Frank 100, Kevin 100, Steve 98, Aga 94, Neil 88, Garry 87

Aga about to start another fight

It was a great day and we play a nice selection of games. Thanks to Frank for hosting.

13th Nov - Commands and Colors: Ancients

No more Colin and no Steve this week. Just Richard and I so we decided to give Commands and Colors a go. C and C is a fairly abstract war game and is similar to Memoir '44 and Battlelore (or so I'm told). Commanding your Army is achieved by playing the relevant card (move 2 units on the left etc) and combat is resolved by dice throws.

Sorry about the rubbish quality of the pic, next time I'll use a proper camera not a mobile phone.

Richard had played it several times before and I'd not played this type of game since I was at school. I got a quick run through of the rules and we dived in. It took me a while to sort out exactly how to make things work the way I wanted, and even then I didn't do too well, not very well at all, well I got slaughtered basically.

It's quite a nice little system and the scenario we were playing didn't take too long so it was easy to set them up and have another crack at it. Funny thing was I fared worse the more I seemed to understand what I was doing, this time I'll blame it on bad cards and dice, but next time...

Richard 3 Garry 0

First Post


Well here's my first ever blog post on my first ever blog.

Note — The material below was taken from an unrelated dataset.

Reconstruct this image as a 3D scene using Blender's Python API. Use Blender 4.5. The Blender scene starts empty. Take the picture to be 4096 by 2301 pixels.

I've set this blog up to take over the Billygames blog, Colin has moved away and will be retiring to Austria soon, the thought of playing Age of Steam must have proved too much! Anyway as none of us live in Billingshurst now I've started a new blog and named it 'Green Dobbers' as I normally play with the green bits.

I've started this with good intentions so I hope that I can keep it up, I've never been much of a writer, but I'll give it a shot.

Sorry for the horrible look of this page, but as I'm new at all this blog stuff things will probably move around a fair bit and change colour as I get the hang of things.